◆ DATA BLOCK:
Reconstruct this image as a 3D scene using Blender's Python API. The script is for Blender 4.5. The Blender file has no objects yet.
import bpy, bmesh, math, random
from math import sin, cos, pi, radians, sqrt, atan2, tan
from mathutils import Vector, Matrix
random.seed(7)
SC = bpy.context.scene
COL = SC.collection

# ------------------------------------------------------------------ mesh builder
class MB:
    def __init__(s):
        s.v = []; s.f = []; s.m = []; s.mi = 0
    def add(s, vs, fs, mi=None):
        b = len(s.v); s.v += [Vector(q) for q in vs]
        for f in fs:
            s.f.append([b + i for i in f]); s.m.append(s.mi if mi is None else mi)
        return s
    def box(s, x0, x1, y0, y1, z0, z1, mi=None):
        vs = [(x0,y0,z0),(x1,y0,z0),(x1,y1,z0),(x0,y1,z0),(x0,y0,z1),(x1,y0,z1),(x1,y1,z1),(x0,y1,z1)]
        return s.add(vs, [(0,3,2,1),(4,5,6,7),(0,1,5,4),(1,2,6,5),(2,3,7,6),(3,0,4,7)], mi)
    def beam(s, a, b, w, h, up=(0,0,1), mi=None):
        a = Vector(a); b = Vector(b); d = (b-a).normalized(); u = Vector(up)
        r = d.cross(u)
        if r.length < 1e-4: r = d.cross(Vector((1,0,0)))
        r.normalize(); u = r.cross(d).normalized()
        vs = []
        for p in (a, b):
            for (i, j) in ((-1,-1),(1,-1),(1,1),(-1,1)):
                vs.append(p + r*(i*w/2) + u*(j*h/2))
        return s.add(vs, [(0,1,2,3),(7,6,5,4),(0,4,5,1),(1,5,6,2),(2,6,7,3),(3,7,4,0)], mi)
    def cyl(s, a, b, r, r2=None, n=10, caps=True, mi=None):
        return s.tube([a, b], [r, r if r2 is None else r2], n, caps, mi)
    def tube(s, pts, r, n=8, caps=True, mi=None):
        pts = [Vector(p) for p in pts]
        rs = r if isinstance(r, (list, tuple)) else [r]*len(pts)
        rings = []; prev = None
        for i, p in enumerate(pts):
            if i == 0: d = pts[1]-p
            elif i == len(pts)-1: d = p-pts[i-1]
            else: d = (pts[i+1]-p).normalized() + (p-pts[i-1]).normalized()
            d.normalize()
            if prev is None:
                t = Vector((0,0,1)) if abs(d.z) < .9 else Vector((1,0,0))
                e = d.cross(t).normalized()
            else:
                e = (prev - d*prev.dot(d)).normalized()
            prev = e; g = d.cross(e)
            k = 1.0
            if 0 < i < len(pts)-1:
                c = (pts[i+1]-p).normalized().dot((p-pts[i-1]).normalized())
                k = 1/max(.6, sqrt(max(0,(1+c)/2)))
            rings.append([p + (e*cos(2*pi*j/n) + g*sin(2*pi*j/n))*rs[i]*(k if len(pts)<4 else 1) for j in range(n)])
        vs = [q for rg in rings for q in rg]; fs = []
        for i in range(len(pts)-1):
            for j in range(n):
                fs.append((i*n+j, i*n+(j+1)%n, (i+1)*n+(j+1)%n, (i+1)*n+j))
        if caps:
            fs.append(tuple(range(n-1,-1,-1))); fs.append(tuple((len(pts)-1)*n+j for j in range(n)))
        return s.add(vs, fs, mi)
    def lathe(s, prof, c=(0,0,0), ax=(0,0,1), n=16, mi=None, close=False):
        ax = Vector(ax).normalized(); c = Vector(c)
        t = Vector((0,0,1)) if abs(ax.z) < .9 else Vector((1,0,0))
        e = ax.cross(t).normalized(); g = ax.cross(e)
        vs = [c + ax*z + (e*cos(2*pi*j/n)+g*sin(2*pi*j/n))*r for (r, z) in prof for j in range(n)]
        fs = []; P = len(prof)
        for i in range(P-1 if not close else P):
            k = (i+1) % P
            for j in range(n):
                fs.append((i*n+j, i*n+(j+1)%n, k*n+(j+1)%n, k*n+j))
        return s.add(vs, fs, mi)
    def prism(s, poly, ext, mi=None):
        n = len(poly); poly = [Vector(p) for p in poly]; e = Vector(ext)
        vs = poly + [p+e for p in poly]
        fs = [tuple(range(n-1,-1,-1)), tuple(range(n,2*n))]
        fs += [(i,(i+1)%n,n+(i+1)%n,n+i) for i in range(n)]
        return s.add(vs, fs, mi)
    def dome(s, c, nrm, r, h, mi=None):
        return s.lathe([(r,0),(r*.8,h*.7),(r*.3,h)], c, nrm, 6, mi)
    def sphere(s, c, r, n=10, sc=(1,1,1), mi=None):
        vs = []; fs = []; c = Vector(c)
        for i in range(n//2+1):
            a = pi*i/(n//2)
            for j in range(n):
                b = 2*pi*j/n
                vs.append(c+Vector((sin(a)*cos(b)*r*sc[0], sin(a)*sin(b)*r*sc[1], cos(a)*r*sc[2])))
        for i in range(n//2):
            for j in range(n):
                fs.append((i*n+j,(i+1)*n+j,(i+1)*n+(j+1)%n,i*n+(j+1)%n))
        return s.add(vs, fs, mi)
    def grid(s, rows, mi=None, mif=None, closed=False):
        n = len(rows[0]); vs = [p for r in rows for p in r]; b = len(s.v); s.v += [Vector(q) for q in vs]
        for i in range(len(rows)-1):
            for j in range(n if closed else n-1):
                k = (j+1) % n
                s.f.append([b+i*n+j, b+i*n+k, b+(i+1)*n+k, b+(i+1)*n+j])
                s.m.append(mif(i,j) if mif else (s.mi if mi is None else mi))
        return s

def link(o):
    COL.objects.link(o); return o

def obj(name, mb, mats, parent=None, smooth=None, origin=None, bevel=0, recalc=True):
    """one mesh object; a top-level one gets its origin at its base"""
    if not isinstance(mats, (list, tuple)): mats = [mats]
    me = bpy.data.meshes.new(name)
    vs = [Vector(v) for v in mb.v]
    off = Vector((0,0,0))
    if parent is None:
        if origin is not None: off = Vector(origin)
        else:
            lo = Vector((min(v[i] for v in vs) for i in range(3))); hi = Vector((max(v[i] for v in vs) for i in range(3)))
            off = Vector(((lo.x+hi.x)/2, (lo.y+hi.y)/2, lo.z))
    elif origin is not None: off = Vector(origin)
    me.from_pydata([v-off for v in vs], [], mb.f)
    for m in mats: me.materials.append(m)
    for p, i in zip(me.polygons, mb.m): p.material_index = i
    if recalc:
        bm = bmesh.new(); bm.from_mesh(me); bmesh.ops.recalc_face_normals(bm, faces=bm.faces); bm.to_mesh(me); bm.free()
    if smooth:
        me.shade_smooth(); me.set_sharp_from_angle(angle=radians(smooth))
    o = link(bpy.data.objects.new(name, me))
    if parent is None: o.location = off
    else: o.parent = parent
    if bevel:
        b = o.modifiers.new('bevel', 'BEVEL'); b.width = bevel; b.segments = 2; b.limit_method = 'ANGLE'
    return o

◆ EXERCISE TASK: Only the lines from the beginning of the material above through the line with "COL = SC.collection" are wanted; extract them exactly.

◆ SOLUTION TO THE EXERCISE:
Reconstruct this image as a 3D scene using Blender's Python API. The script is for Blender 4.5. The Blender file has no objects yet.
import bpy, bmesh, math, random
from math import sin, cos, pi, radians, sqrt, atan2, tan
from mathutils import Vector, Matrix
random.seed(7)
SC = bpy.context.scene
COL = SC.collection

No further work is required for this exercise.